According to my conversations with senior Hill advisers, the president’s team and a substantial group of Republicans will favor continuing to waive sanctions, thereby remaining in the deal. While a few isolated voices are calling for him to rip up the deal, such grandstanding lacks a rational strategy and would risk leaving the United States isolated. After the president waives sanctions, Congress will have the opportunity to ensconce in U.S. law the provisions of the JCPOA that keep Iran at a one-year breakout mark and that provide for snap-back sanctions in the event Iran drops below that level. Congressional action could omit the sunset clause, but that’s a matter of U.S. law with no immediate ramifications. The European Union can conclude that nothing has changed; Trump can crow that he got Congress to act (even in a symbolic way).

Sen. Ben Cardin (Md.), ranking Democrat on the Senate Foreign Relations Committee, has made clear his two red lines — he won’t agree to anything that allows the United States to be the violator of the JCPOA, and he will not support anything to which our European allies haven’t agreed. “All eyes now are on Trump,” says a Senate senior staffer. “He has to [waive sanctions] Friday to build more time for these discussions.” The source adds that “we don’t know what he’ll do, his team doesn’t know what he’ll do, and maybe even he doesn’t know what he’ll do. It’s frightening.” Others are more optimistic that the president will see staying in the deal gives the United States more leverage with Iran, not less.

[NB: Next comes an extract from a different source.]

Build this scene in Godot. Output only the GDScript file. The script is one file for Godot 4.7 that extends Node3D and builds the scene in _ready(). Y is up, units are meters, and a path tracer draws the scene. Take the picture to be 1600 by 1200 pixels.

Moreover, after the waiver is behind us, Congress can move — as critics and supporters of the deal agree — on non-nuclear sanctions. We, along with other critics of the decertification ploy, have repeatedly urged the administration to enforce the JCPOA strictly, start checking Iranian aggression in the region and move forward with non-nuclear sanctions (on human rights, missile testing and Iranian aggression). With the street demonstrations throughout Iran and reports of a regime crackdown, now would be a good time to work with Europeans toward a joint non-nuclear sanctions package. We can “trade” our willingness to remain in the JCPOA for their willingness to step up pressure on Iran’s human rights abuses.

Foreign policy experts, even those critical of the JCPOA, urge the administration to remain in the deal rather than isolate itself. Dennis Ross, former Middle East negotiator, tells me that he hopes Trump’s advisers “understand this is not the time to walk away from the JCPOA.” He explains that “now is the moment to work with the Europeans to raise the costs on the Iranians for their adventurism in the region. Staying in the JCPOA can be used with the Europeans; getting out will be used by them to show how they are sticking with the deal and trying to preserve the relationship, not increase pressure.”

Suzanne Maloney of the Brookings Institution argues that “as a response to the current volatility in Iran, bringing down the deal would be precisely the wrong step from Washington. It would shift the focus away from the protestors’ courageous efforts to expose the failings of their government and instead vindicate Tehran’s narrative of American treachery.” She says, “The best thing that the Trump administration could do right now is to ensure Iranians’ voices are heard and that their demands from their own leaders are not overshadowed by counterproductive American theatrics around the nuclear deal.”

Perhaps we can dodge a bullet tomorrow, avoid isolating ourselves internationally and manage to sidestep a standoff with Iran over nuclear weapons (as we are trying to confront North Korea’s nuclear ambitions). If so, it will be because Trump listened to McMaster and the sane voices in Congress, not reckless provocateurs who have not thought through the ramifications of tearing up the JCPOA.